ダッソー主催の「第1回 デザインスケッチアワード」の大賞は、名古屋市立大学大学院のチーム「THOTHs」が受賞。同チームが考案した「COMPASS」は、若者たちの自由気ままなショッピングの相棒となる小型パーソナルモビリティということだ。SNSやスマートフォンアプリとの連携も考えた。
ダッソー・システムズ(Dassault Systemes:以下、ダッソー)は2012年12月6日に、同社のユーザー向けセミナー「デザイン・エグゼクティブ・セミナー」内で、若手デザイナーを対象としたプロダクトデザインコンテスト「第1回 デザインスケッチアワード」の表彰式を開催した(主催:ダッソー・システムズ、協力:公益社団法人日本インダストリアルデザイナー協会(JIDA)とアスプロス)。同コンテストのテーマは、「若者が本当に乗りたい『モビリティ(乗り物、移動機器)』」。
同コンテストでは、ダッソーのスケッチツール「CATIA Natural Sketch」(以下、Natural Sketch)を使い製品デザインをし、製品コンセプトについてプレゼンテーションを実施する。同社のSNSプラットフォーム「3DSwYm(スリーディースイム)」を用いて各チームの課題提出や中間報告、審査などが実施された。
同コンテスト審査委員にはフリーランスのデザインジャーナリスト 有元正存氏、名古屋市立大学大学院 芸術工学研究科 教授 國本桂史氏、SIM-Drive ジェネラルマネージャー 畑山一郎氏。
大賞を受賞したのは、名古屋市立大学大学院のデザインチーム「THOTHs(トートス)」。同チームには表彰状と、パリの芸術学校とダッソー本社/デザインスタジオ見学の目録が送られた。
彼らが考案したのは「COMPASS」という小型パーソナルモビリティ(1人乗りの移動機器)だ。
「乗ってみたい」「ワクワクする」感じを起させ、かつ街中の雑踏の中でも邪魔にならないデザインとした。

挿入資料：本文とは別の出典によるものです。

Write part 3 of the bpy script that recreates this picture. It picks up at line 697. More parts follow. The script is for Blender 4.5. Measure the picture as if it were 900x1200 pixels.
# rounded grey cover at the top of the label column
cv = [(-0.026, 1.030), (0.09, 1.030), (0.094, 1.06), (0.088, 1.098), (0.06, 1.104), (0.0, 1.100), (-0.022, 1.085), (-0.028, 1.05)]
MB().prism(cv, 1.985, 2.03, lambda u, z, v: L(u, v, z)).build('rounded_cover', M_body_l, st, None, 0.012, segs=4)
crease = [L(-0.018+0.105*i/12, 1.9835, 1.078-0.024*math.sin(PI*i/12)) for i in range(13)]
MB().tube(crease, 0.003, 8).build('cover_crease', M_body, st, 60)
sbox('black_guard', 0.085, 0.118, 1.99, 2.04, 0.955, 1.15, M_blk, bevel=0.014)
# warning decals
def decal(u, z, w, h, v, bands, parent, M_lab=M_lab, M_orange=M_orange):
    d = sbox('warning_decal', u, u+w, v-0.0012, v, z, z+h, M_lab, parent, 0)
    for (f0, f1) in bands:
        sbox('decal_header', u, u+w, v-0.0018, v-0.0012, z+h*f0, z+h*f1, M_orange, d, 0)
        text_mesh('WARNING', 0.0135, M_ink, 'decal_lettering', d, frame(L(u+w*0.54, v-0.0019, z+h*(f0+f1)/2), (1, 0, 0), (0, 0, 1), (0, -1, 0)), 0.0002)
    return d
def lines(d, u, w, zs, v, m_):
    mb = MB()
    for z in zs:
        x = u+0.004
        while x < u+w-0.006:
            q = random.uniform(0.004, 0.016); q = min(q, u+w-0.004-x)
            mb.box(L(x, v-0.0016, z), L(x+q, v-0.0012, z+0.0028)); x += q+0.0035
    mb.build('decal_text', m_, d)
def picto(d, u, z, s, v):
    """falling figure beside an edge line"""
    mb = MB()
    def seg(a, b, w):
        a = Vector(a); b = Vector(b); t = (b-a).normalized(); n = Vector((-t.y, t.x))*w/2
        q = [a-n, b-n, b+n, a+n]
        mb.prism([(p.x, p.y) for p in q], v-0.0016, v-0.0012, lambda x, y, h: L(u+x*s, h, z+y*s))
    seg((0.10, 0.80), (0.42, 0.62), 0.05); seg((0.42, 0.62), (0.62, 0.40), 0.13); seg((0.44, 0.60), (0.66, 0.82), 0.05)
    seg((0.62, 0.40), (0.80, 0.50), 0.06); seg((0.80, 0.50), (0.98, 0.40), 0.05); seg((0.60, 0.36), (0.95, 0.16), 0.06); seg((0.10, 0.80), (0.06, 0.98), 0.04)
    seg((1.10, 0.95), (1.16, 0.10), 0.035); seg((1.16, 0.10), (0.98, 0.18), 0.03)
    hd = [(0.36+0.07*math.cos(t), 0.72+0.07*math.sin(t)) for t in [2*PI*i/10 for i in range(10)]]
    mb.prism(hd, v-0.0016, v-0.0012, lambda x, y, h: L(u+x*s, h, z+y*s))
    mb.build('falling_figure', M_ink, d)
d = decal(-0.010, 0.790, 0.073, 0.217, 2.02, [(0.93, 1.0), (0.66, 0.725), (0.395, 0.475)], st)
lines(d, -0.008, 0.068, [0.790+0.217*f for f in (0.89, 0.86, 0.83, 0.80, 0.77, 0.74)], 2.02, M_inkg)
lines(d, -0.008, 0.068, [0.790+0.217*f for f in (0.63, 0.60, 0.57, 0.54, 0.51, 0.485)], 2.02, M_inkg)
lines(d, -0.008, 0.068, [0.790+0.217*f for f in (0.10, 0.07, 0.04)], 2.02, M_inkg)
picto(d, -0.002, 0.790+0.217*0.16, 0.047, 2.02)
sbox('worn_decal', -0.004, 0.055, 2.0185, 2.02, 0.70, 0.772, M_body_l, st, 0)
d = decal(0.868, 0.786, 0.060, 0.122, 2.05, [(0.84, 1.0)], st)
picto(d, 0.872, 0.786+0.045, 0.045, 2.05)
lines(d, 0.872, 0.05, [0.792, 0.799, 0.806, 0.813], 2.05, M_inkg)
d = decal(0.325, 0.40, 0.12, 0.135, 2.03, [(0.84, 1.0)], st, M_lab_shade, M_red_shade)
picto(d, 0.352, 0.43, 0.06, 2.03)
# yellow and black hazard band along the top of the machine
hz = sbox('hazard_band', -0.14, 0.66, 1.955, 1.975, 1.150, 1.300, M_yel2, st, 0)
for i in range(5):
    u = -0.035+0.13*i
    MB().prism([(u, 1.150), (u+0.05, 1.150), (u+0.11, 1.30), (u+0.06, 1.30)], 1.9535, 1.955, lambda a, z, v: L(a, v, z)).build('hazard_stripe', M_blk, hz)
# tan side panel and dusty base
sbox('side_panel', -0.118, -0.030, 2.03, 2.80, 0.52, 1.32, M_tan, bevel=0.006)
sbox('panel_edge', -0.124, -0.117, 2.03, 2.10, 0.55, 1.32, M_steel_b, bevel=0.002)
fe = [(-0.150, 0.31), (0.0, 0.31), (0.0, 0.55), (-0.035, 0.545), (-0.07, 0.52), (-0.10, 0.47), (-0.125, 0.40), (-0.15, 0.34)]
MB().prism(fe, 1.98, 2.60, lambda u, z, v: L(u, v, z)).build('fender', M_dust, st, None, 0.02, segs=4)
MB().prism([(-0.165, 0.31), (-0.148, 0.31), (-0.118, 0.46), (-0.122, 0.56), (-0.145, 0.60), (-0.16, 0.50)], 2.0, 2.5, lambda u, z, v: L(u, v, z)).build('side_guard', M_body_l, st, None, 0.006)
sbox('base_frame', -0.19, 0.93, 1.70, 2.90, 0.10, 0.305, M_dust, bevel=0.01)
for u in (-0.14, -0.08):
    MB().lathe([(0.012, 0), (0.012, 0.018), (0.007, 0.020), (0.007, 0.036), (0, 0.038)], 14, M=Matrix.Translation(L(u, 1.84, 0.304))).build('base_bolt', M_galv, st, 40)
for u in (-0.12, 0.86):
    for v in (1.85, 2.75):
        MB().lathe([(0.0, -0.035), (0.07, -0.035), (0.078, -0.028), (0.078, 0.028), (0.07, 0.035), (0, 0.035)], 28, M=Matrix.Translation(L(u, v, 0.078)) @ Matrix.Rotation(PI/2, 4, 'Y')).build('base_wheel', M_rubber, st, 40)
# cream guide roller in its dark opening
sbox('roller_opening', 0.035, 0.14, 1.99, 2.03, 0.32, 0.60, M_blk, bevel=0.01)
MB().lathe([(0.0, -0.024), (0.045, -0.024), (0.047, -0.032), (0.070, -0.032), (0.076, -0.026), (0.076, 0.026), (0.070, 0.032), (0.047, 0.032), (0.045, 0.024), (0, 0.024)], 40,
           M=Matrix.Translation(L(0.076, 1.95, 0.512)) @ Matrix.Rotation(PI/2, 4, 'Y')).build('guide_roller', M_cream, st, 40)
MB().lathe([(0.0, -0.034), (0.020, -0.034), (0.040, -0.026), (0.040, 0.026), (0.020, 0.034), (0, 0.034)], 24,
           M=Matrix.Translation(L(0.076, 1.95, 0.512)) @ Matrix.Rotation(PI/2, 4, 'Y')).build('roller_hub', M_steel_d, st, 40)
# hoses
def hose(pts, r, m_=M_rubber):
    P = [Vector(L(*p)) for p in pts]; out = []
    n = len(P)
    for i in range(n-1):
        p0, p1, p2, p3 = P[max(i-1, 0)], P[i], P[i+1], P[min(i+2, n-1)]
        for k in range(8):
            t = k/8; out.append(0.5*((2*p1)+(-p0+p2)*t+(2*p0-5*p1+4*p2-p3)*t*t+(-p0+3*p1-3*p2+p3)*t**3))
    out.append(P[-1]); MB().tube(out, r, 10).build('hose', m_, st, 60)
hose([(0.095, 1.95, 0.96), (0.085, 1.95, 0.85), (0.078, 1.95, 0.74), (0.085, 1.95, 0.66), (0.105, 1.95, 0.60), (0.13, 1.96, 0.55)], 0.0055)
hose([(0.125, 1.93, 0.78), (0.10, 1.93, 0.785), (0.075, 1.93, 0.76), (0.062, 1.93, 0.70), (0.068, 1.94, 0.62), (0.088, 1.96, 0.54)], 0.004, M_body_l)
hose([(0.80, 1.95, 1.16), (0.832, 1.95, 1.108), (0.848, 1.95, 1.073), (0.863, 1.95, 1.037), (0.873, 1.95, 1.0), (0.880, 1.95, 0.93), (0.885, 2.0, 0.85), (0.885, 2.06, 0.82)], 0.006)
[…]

COMPASSは一見すると一輪車だが、実際には、2輪のタイヤで構成される。移動中に旋回する場合は、旋回方向のタイヤが少しへこみ、機体を傾斜させる。なお、タイヤはパンクレスな物を想定している。
このCOMPASSは、「街中で、楽しくショッピングできるような乗り物」として考案したという。例えば電車やバスなど公共機関を乗り継いで近隣の街へ移動する途中では、簡易な座席として利用する。目的地に着いたら、モビリティとして利用する。「昨今のエネルギー問題を考えると、今後は、従来型の自動車より、公共機関が発達するだろうと考えた」とTHOTHsの奥田氏。
「単に個人の満足を導くだけではなく、社会に貢献できるようなデザインにすることを目標にした。スタイリングに特化するだけではなく、モビリティと社会をつなぐような社会性を持つデザインを目指した。私たちの世代は情報機器をよく使いこなしている。新しい情報に敏感であり、それを皆で共有することを好む。そして話題の中心、ムードメーカーでありたい。『リーダーとなって皆を引っ張りたい』願望があると考えた」(奥田氏)。